DocMagic says it opened the high-tech “supercenter” to support lenders’ growing need for secure, compliant paper documents as the mortgage industry transitions to a 100% digital mortgage process.

Although DocMagic and other doc providers have become major advocates of achieving a 100% paperless end-to-end e-mortgage process for lenders, it is expected that paper will be involved for quite some time to come.

That’s mostly because there is still a need for paper documents to be sent to borrowers if the borrower does not respond to repeated e-sign requests. For compliance reasons, docs must be printed and mailed within the required time frame, or the lender risks possible fines.

In addition, some borrowers just don’t want to move through a paperless origination and closing process.

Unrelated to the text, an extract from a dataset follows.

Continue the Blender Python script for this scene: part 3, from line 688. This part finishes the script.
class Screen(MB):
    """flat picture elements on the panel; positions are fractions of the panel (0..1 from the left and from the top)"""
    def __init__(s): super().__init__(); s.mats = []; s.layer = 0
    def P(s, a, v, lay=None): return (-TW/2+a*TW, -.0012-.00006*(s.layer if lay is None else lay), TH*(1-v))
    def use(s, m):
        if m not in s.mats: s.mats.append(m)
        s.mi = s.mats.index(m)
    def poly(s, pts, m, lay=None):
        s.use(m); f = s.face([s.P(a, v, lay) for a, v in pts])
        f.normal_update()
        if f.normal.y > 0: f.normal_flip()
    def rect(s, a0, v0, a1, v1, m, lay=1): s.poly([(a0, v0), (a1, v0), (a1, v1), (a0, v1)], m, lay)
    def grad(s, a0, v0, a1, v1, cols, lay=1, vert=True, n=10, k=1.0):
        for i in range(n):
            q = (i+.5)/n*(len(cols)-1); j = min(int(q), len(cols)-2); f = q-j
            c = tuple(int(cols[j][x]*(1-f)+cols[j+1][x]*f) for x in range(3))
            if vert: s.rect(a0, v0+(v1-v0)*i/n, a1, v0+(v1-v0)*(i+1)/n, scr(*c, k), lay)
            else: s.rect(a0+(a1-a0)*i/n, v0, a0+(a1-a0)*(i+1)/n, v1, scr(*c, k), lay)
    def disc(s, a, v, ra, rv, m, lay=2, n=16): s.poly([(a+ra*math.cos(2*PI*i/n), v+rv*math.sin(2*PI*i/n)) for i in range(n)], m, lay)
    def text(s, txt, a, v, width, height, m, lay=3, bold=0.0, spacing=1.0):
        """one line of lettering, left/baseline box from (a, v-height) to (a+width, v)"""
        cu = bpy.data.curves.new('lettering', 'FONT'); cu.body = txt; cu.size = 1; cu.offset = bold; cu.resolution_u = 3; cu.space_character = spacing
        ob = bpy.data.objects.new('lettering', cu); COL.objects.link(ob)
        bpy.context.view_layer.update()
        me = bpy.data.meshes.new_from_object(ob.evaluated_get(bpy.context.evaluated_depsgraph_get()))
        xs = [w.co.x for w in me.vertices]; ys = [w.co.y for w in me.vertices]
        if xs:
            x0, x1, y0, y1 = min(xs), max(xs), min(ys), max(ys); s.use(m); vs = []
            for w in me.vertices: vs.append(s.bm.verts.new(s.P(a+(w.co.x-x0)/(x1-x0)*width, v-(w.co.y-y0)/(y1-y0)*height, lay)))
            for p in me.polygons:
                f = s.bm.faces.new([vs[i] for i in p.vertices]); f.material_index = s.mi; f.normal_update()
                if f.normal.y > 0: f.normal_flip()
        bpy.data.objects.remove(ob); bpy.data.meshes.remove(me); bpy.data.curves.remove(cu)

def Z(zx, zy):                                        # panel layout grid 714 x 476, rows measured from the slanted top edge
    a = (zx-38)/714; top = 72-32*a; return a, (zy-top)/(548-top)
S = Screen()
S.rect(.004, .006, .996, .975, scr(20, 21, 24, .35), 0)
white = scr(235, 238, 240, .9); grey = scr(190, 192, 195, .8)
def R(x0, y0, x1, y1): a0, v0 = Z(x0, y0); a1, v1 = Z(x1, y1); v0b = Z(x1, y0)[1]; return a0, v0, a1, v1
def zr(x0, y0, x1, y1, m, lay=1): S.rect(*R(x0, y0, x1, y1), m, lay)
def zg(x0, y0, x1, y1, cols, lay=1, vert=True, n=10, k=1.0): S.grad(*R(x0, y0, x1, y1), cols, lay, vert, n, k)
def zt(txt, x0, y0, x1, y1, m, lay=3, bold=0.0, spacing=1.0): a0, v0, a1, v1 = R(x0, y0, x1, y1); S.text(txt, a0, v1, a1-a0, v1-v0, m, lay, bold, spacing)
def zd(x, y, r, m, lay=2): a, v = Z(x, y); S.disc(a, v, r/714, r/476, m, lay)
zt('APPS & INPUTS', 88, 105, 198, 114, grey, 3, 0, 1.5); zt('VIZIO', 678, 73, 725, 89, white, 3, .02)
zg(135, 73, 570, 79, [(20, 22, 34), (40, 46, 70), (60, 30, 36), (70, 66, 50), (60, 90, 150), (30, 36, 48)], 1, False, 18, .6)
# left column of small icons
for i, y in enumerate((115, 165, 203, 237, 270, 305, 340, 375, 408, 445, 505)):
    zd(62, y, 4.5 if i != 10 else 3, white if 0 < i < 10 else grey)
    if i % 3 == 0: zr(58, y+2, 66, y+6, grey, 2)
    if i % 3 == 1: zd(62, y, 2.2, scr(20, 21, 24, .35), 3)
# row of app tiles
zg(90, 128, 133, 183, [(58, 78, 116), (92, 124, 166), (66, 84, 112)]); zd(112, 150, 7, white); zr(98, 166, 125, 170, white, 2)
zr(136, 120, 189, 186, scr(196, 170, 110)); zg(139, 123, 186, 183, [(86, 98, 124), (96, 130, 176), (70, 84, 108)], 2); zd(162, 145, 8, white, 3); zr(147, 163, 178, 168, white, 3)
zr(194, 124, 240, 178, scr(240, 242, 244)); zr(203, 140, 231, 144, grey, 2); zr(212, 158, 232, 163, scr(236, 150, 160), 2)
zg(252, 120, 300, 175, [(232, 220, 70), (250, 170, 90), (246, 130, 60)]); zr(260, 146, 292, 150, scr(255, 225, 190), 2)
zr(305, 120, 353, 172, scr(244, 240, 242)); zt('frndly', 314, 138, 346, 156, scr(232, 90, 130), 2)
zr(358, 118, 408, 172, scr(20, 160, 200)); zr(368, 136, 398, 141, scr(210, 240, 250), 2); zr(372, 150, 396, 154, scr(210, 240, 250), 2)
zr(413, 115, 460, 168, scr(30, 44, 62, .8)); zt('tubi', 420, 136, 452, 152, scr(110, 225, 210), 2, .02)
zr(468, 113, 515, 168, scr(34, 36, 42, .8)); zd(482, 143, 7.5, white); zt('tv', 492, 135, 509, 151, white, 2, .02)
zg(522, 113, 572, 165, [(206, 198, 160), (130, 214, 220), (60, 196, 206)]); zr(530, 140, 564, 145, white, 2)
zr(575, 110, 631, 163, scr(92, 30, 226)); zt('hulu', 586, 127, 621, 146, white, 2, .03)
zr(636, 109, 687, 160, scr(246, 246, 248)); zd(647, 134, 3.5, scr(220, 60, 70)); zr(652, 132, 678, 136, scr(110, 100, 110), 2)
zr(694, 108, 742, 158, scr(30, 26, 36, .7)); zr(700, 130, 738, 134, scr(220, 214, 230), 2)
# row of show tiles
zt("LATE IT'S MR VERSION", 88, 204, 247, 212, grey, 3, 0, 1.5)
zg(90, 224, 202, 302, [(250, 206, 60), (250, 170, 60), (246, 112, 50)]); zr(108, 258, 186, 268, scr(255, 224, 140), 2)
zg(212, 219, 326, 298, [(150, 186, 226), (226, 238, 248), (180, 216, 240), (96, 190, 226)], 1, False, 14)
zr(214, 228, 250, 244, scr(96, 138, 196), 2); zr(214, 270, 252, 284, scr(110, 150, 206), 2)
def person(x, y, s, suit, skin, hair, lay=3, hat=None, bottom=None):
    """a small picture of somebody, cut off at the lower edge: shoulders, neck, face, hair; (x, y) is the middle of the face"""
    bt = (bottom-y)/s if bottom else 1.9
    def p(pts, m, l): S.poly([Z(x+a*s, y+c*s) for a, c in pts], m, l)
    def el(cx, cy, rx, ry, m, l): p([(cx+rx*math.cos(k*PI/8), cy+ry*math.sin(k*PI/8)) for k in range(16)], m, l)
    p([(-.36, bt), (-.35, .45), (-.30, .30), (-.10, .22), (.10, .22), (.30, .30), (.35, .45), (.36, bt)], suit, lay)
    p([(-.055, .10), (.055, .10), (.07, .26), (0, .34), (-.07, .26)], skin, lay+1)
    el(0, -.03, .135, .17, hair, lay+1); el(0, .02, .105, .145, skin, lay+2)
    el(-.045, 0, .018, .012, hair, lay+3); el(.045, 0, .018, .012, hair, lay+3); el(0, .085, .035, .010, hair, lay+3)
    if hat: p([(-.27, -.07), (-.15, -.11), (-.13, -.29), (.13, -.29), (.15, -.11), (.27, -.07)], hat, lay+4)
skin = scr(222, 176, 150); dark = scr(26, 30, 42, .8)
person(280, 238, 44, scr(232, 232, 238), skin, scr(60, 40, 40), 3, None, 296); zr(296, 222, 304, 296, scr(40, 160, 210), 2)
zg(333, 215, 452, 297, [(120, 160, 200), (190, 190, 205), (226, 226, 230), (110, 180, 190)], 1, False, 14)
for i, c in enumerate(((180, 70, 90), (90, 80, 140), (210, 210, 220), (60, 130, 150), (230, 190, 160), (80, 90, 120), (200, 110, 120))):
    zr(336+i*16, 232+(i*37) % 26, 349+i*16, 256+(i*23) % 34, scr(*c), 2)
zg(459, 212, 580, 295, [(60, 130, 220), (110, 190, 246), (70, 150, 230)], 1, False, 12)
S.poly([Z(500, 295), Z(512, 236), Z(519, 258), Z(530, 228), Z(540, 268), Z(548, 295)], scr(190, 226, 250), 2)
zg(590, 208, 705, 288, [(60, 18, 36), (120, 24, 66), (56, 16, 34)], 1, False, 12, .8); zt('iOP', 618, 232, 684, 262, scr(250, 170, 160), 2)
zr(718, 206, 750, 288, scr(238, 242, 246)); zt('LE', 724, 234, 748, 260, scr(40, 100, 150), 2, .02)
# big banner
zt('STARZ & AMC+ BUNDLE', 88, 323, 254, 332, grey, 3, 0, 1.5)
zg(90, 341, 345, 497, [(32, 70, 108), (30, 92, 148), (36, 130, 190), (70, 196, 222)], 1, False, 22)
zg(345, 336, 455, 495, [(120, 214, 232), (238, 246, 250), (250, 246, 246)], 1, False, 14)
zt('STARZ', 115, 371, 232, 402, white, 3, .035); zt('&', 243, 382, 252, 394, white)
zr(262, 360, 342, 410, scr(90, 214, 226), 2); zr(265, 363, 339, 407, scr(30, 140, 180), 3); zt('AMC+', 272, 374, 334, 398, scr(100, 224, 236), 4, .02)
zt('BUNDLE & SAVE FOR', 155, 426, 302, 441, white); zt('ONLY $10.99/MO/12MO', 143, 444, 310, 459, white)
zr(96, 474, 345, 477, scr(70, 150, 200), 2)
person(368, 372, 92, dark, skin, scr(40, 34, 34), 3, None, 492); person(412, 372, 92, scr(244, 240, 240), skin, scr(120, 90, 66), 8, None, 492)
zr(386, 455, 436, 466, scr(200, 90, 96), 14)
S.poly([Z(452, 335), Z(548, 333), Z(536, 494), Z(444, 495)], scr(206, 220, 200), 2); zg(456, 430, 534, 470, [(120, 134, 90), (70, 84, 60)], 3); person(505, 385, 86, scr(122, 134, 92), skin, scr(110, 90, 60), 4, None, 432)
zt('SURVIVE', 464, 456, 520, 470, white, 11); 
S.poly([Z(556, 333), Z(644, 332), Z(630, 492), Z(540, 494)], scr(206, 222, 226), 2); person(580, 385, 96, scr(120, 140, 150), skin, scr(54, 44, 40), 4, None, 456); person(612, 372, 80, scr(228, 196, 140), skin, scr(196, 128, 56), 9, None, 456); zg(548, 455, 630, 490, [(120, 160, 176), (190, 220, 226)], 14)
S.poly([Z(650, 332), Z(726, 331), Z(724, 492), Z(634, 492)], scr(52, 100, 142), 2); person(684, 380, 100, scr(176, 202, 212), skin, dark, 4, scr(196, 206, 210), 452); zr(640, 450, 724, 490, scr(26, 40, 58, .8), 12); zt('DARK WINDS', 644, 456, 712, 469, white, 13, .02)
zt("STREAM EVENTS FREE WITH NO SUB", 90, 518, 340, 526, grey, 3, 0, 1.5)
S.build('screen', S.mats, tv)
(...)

“Ironically, DocMagic’s increasing need to produce paper documents results from the growing number of lenders using our technologies to transact paperless mortgages,” says Dominic Iannitti, president and CEO of DocMagic, who explained that even lenders employing 100% digital processes need to produce paper documents due to paper “fallout.”

“Simply creating a print fulfillment center wouldn’t have been an adequate solution because high risk is inherent in handling paper fallout,” Iannitti says in a release. “We needed a fulfillment center based on technology that eclipses any process – manual or automated – currently being used to process paper documents.

“Fortunately, this is where DocMagic excels,” he adds. “We created a fulfillment super center that operates at the height of automation in the mortgage equivalent of a sterile environment. We’re very proud of what we’ve built.”

However, just because there is paper involved does not mean advanced technology and automation are left out of the picture.

The new fulfillment center uses biometric authentication and video monitoring to provide auditable assurance that only authorized individuals access the building and specific areas within the structure.

Inside, advanced technology automates nearly every step of the paper process. Once the documents are ordered, a printer automatically feeds the paper documents directly into an automated system that scans and reads the bar codes to assure that all documents are present.

The documents are then inserted into envelopes, sealed and stamped – all without human intervention. The system logs and stores all actions, so lenders can review them and produce detailed information about any document’s activity, at any time. The result of this high-tech process for handling paper is a drastic reduction in the risk of errors, omissions and compromised data.

“UETA [Uniform Electronic Transactions Act] requires that consumers be allowed to opt out of electronic processes at any time, but that’s just one compliance issue lenders need to address,” says Iannitti. “The key difference between DocMagic and a basic software provider is DocMagic’s core focus on providing a legal and compliant process. Unlike other providers, we’ve automated and integrated that opt-out option within our workflow so lenders can avert risks that arise when transitioning to another system or vendor.”

DocMagic says it plans to open additional regional print centers across the U.S. over the next several years to support its expansion into other types of consumer loan programs.

Although there will always be some degree of fallout, as borrowers embrace the e-signing of all documents as the new norm, opting out to a paper process will become less common, as well as the need to support additional fulfillment centers.